Curran filmed in the new financial district on the southern periphery of the Dutch capital – a global centre for algorithmic trading. Adapted from a text by former trader and now financial activist, Brett Scott, which examines High Frequency Trading (HFT) and how the input of human values, are excluded, the voiceover and title of the film are inspired by Scott’s essay, Algorithmic Surrealism. The film suggests the hegemony of HFT and the extinction of human reason or intelligence – human strengths that also include traits such as empathy and ethical behaviour – in Market decisions will both perpetuate and render more extreme the power relations of minority wealth in globalised capitalist systems.

This focus on Amsterdam also arises out of the Netherlands’ pivotal role in the global Shadow Banking system, where officers play prominent and conflicting parts in current Euro Zone financial manoeuvres, for example simultaneously facilitating the flight of capital from Greece whilst scolding the Greek system for lax tax regimes. The photographs, titles and their means of presentation allude, in an allegorical sense, to such circumstance. As with previous installations, the soundscape in Groningen, also transforms data using an algorithm to identify the application of the words, ’market’ and/or ‘markets’ in the public speeches by the relevant national Minister of Finance, in this case, the Dutch Minister for Finance and President of the Eurozone Group, Jeroen Dijsselbloem.

The anthropologist and former Banker, Karen Ho, in her ethnographic research of the culture of Wall Street, uses the phrase economy of appearancesin her argument that banking culture consciously nurtures the very production of crises while simultaneously, ensuring its rescue – this culture builds on characteristics such as anxiety, exhaustion, high risk and high rewards, capitalising on humanity’s limits and weaknesses.

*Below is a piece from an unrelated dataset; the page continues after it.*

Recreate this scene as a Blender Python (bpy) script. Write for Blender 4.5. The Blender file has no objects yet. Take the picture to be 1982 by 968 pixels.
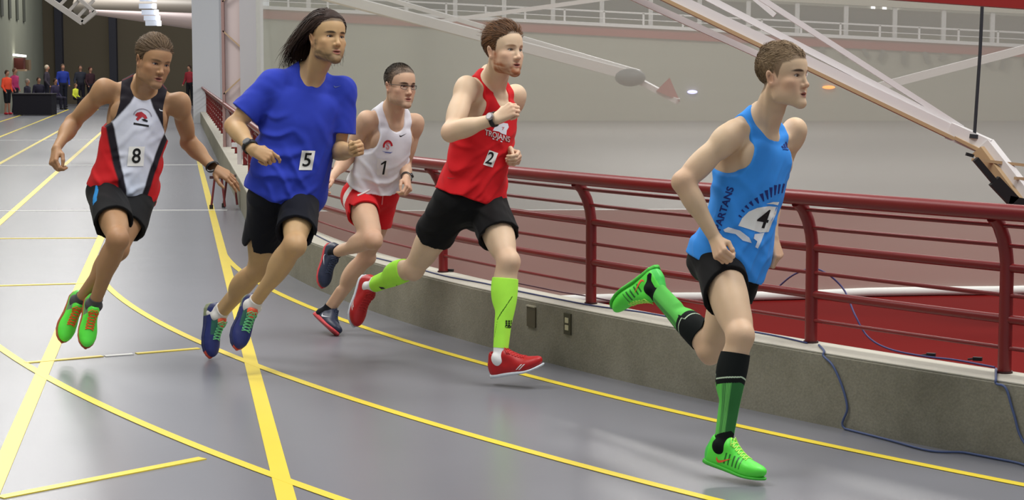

The installation further activates the popular graphic representation of such circumstance through the intervention of a 3D visualisation of the algorithmically-generated data of the soundscape – The Economy Of Appearances – in summation, representing the functioning of contemporary financial capital through the conduit of the nation state, in this case, the Netherlands.’

Text by Helen Carey.

Excerpt from Algorithmic Surrealism, 2015 © Mark Curran

Acknowledgments:
Algorithm Design & Sound Composition – Ken Curran
3D Data Visualisation – Damien Byrne
Film Editor – Lidia Rossner
Voice – Claudia Schäfer

The Economy of Appearances was exhibited within the Data Rush exhibition at The Old Sugar Factory, Groningen, the Netherlands: https://www.noorderlicht.com/en/programma/data-rush/data-rush-2/the-economy-of-appearances-2010-2015/whiplash-transition-2011-2013

The installation was also shown at NY Photoville in September 2015 and Limerick City Gallery of Art, September-October 2015.

Biography
Mark Curran is an artist researcher & educator who lives & works in Berlin & Dublin. He holds a practice-led PhD from the Dublin Institute of Technology, is Lecturer on the BA (Hons) Photography programme, Institute of Art, Design & Technology (IADT), Dublin and is Visiting Professor on the MA in Visual & Media Anthropology, Freie Universität Berlin. Incorporating multi-media installation informed by ethnographic understandings, since 1998, Curran has undertaken a cycle of long-term research projects, critically addressing the predatory context resulting from the migrations and flows of global capital. These have been extensively published and exhibited, including DePaul Art Museum, Chicago (2010), Encontros da Imagem, Braga (2011), PhotoIreland, Dublin (2012), Grimmuseum, Berlin (2013) & FORMAT, Derby (2013). Curran has also presented widely most recently McGill University, Montreal (2014), Royal Anthropological Institute, London (2015) & University of Ljubljana (2015). Supported by Arts Council of Ireland & curated by Helen Carey, THE MARKET continues the cycle & focuses on the functioning & condition of the global markets. It has been presented at Gallery of Photography, Dublin (2013), Belfast Exposed Gallery (2013) & Centre Culturel Irlandais, Paris (2014). A full publication of THE MARKET is planned.